Toronto stocks closed higher as investors mulled over some reassuring economic news. The S&P/TSX composite index rose 41.21 points to finish at 7,180.27.

Advances in the energy and financial sectors helped propel the TSX benchmark.

The energy sector advanced 1.5% as the price of crude oil moved 69¢ higher to US$32.39 US a barrel and natural gas rose 34¢ to $5.08 per million British thermal units on supply concerns.

EnCana climbed $1.45 to $50.66 and Talisman added 84¢ to $61.33.

Auto parts giant Magna International climbed $1.50 to $104.85 after a three-month profit of US$174 million, up from US$159 million.

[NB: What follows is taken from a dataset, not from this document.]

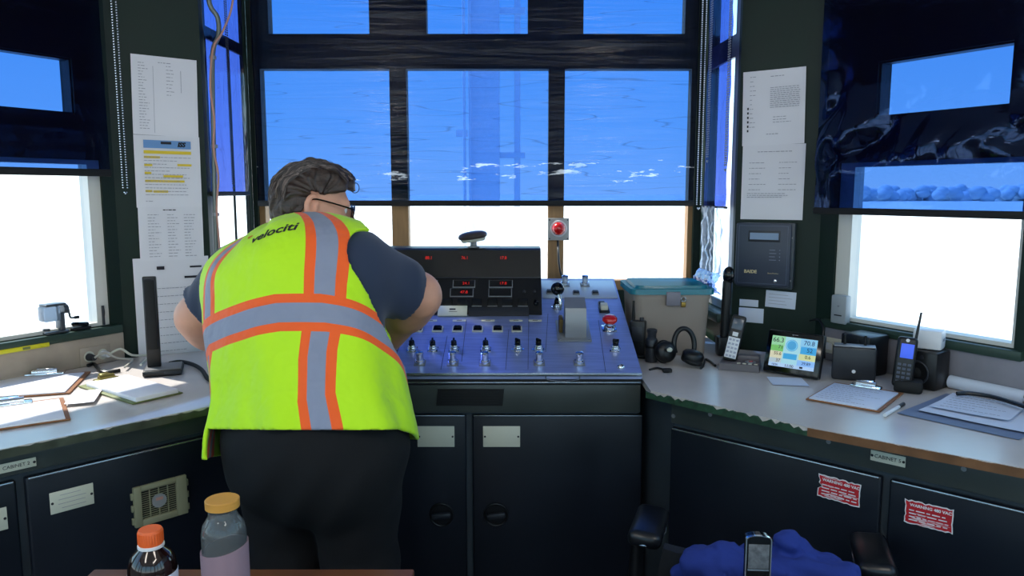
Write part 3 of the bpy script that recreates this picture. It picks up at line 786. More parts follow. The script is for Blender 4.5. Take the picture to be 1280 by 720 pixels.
# square cream button
g = G(); g.box((0, 0, .003), (.038, .045, .006), .002); M = slopeM(755, 388); o = obj('square_button', g, M_BLACK, M, con)
g = G(); g.box((0, .004, .014), (.026, .03, .02), .003); obj('cap', g, M_LABEL, M, o)
# red mushroom button
M = slopeM(761.5, 411); g = G(); g.box((0, 0, .001), (.05, .05, .002), .001); g.lathe([(.019, .002), (.019, .012), (.014, .016), (.013, .026)], 24); o = obj('stop_button', g, M_CHROME, M, con)
g = G(); g.lathe([(.013, .026), (.022, .028), (.026, .034), (.025, .042), (.019, .048), (.009, .051), (.001, .052)], 28); obj('mushroom_cap', g, M_REDLENS, M, o)
# small dome screw and key switch
M = slopeM(776, 459); g = G(); g.lathe([(.013, 0), (.013, .003), (.009, .008), (.004, .011), (.0005, .012)], 20); obj('dome_nut', g, M_CHROME, M, con)
# lever controller
c = PS.uv(718, 423); w0 = PS.uv(740, 431)[0] - PS.uv(697, 431)[0]; hh = PS.uv(718, 414)[1] - PS.uv(718, 431)[1]
M = slopeM(718, 424); g = G(); g.box((0, .055, .003), (w0, .15, .006), .002)
for sx in (-1, 1): g.cyl((sx * w0 * .43, -.012, .006), (sx * w0 * .43, -.012, .009), .004, seg=10)
lev = obj('lever_controller', g, M_STEEL, M, con)
pr = [(-.0, .006), (.004, .03), (.02, .075), (.035, .098), (.10, .108), (.10, .006)]
g = G(); T = g; vs = []
hw = .035; n = len(pr); g.raw([(-hw + .004, y, z) for y, z in pr] + [(hw + .004, y, z) for y, z in pr], [list(range(n)), list(range(n, 2 * n))[::-1]] + [[i, n + i, n + (i + 1) % n, (i + 1) % n] for i in range(n)])
obj('housing', g, M_STEEL, M, lev, smooth=25)
g = G(); g.box((-.038 - .006, .045, .035), (.014, .04, .05), .004); obj('pivot_bracket', g, mat('brass bracket', '#6e5a34', .4, metal=.6), M, lev)
pb = PS.hit(700, 402) + PS.n * .045; pt_ = W(697, 361, pb.y + .02)
g = G(); g.tube([pb, pb + V((0, 0, .03)), pt_], .006, 10); obj('lever', g, M_CHROME, None, lev)
g = G(); g.sph(pt_, .0235); obj('ball_knob', g, M_BLKG, None, lev)
# instrument hood
HX0, HX1 = -.60, W(676, 350, 2.8).x
prof = [(2.672, 1.066), (2.775, 1.187), (2.815, 1.287), (2.83, 1.292), (2.95, 1.292), (2.95, 1.14)]
g = G(); sweep(prof[::-1], HX0, HX1, g); hood = obj('instrument_hood', g, mat('black hood paint', '#050609', .4), None, con, smooth=0)
PL1 = Plane((0, 2.672, 1.066), (1, 0, 0), (0, .103, .121)); PL2 = Plane((0, 2.775, 1.187), (1, 0, 0), (0, .04, .1))
g = G(); a = PL1.pt(0, .159, .0015); g.bb(HX0, HX1, a.y - .002, a.y + .002, a.z - .002, a.z + .002); obj('crease_trim', g, M_DKGREY, None, hood)
# lower dark strip in front of the hood
def rect(pl, x0, x1, y0, y1):
    u0, v1 = pl.uv(x0, (y0 + y1) / 2)[0], pl.uv((x0 + x1) / 2, y0)[1]; u1, v0 = pl.uv(x1, (y0 + y1) / 2)[0], pl.uv((x0 + x1) / 2, y1)[1]
    return pl.pt((u0 + u1) / 2, (v0 + v1) / 2), u1 - u0, v1 - v0
def rpart(name, pl, x0, x1, y0, y1, m, parent, t=.002, d=0, bev=.0005, z0=0):
    c, w_, h_ = rect(pl, x0, x1, y0, y1); M = pl.M(c, 0, d); g = G(); g.box((0, 0, z0 + t / 2), (w_, h_, t), bev); return obj(name, g, m, M, parent), M, w_, h_
for px, s_ in ((536, '88.1'), (581, '76.1'), (629, '17.8')):
    obj('digits', text_mesh('digits', s_, .017, M_REDLED, sx=.9), None, PL2.M(PL2.hit(px, 322.5), 0, .001), hood)
for x0, x1, y0, y1, s_ in ((566, 594, 350.5, 360, '24.1'), (562.5, 592, 361, 371.5, '47.8'), (611, 641, 350.5, 360, '17.8'), (610.5, 640, 361, 371.5, None), (521, 547, 350.5, 360, '83.1')):
    o, M, w_, h_ = rpart('readout_frame', PL1, x0, x1, y0, y1, M_STEEL, hood, .003)
    g = G(); g.box((0, .0012, .0032), (w_ - .006, h_ - .005, .001)); obj('readout_window', g, M_BLKG, M, o)
    if s_: obj('digits', text_mesh('digits', s_, .016, M_REDLED), None, M @ Matrix.Translation((.008, .001, .0042)), o)
for x in (527, 559.5, 578, 596, 615.5, 634, 653.5):
    c = PL1.hit(x, 378.5); M = PL1.M(c); g = G(); g.box((0, 0, .004), (.036, .028, .008), .003); o = obj('hood_button', g, M_BLKG, M, hood)
    g = G(); g.box((0, -.0155, .002), (.036, .003, .004), .001); obj('bezel', g, M_STEEL, M, o)
for x in (655, 668):
    g = G(); g.lathe([(.006, 0), (.006, .006), (.002, .008)], 14); obj('trim_knob', g, M_DKGREY, PL1.M(PL1.hit(x, 365)), hood)
o, M, w_, h_ = rpart('legend_plate', PL1, 547.5, 584, 383.5, 396, M_LABEL, hood, .006, .002)
g = G(); g.box((.0, .006, .0062), (.022, .006, .0006)); g.box((.002, -.004, .0062), (.03, .0015, .0004)); obj('legend', g, M_INKD, M, o)
rpart('blank_strip', PL1, 586, 661, 385, 395.5, M_DKGREY, hood, .004, .001)
# ================================================================ things on the walls
def quad(pl, px0, px1, py, w, h, d=.0015, spin=0):
    return pl.M(pl.hit((px0 + px1) / 2, py), spin, d)
def sheet(w, h, curl=.004, seed=0, nx=8, ny=12):
    g = G(); vs = []; fs = []
    for j in range(ny + 1):
        for i in range(nx + 1):
            x = -w / 2 + w * i / nx; y = -h / 2 + h * j / ny
            z = .001 + curl * (1 + noise.noise(V((i * .25, j * .22, seed + .5)))) * (.25 + abs(i / nx - .5) * 1.2)
            vs.append((x, y, z))
    for j in range(ny):
        for i in range(nx):
            a = j * (nx + 1) + i; fs.append([a, a + 1, a + nx + 2, a + nx + 1])
    n = len(vs); vs += [(x, y, z - .0006) for x, y, z in vs]; fs += [[k + n for k in f[::-1]] for f in fs]
    g.raw(vs, fs); return g
def lines_mb(rows, z=.0062):
    """rows: (x0, x1, y, half height)"""
    g = G()
    for x0, x1, y, t in rows: g.bb(x0, x1, y - t, y + t, z, z + .0003)
    return g
def text_rows(rn, x0, x1, y0, y1, n, t=.0011, full=False):
    rows = []
    for i in range(n):
        y = y1 - (y1 - y0) * i / max(1, n - 1); x = x0; e = x1 if full else x0 + (x1 - x0) * rn.uniform(.45, 1)
        while x < e - .002:
            l = rn.uniform(.004, .014); rows.append((x, min(x + l, e), y, t)); x += l + .003
    return rows
def notice(pl, quadpx, label, d, seed, curl=.003, group=None, h=None):
    (x0, y0), (x1, y1), (x2, y2), (x3, y3) = quadpx       # TL TR BR BL
    c = [pl.hit(*q) for q in quadpx]
    w = ((c[1] - c[0]).length + (c[2] - c[3]).length) / 2; hh = ((c[3] - c[0]).length + (c[2] - c[1]).length) / 2
    ctr = (c[0] + c[1] + c[2] + c[3]) / 4
    down = ((c[3] - c[0]) + (c[2] - c[1])) / 2
    spin = math.atan2(-down.dot(pl.ux) * -1, -down.dot(pl.uy)) if False else math.atan2(down.dot(pl.ux), -down.dot(pl.uy))
    M = pl.M(ctr, spin, d)
    t = thing('paper_notice', M, label, 'notice', group)
    part('sheet', sheet(w, hh, curl, seed), M_PAPER, t, smooth=180)
    return t, w, hh
def ink(t, rows, m=M_INK, name='lettering', z=.0075):
    part(name, lines_mb(rows, z), m, t, smooth=0)
rn = random.Random(21)
CW = 'notices taped to the column beside the lamp'; CE = 'notices taped to the column above the wall box'
t, w, h = notice(PLC, [(163, 68), (245, 75), (248, 172), (166, 168)], 'faint typed list, topmost sheet above the yellow highlighted notice', .003, 1, group=CW)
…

Heavily weighted financial sector was positive, with Sun Life Financial ahead 56¢ at $29.70 and Royal Bank adding $1.15 to $58.65.

Active stocks included Bombardier, ahead 11¢ at $4.84, and Nortel Networks, up 10¢ at $4.10.

TSX volume was 181.3 million shares worth $2.2 billion. Advances outweighed declines 581 to 515 with 216 unchanged.

The TSX Venture Exchange closed up 4.95 points to 1,219.60.

In New York, the Dow Jones industrial average closed up 64.71 points at 9,126.45. The Nasdaq composite index slipped 0.47 point to 1,652.21 — its fifth straight decline. The S&P 500 added 7.04 to 974.12

The latest U.S. jobless claims report raised hopes that the worst of a long string of layoffs is over. New claims for unemployment benefits dropped to a six-month low of 390,000 last week.

Also, American employee productivity grew at an annualized rate of 5.7% in the April-June quarter.

Meanwhile, the Canadian dollar gained more than half a cent.

The loonie finished the day up 0.56 cent at US71.80¢ with investors looking to the unemployment report Friday for an indication of how the Bank of Canada will move on interest rates in the near future.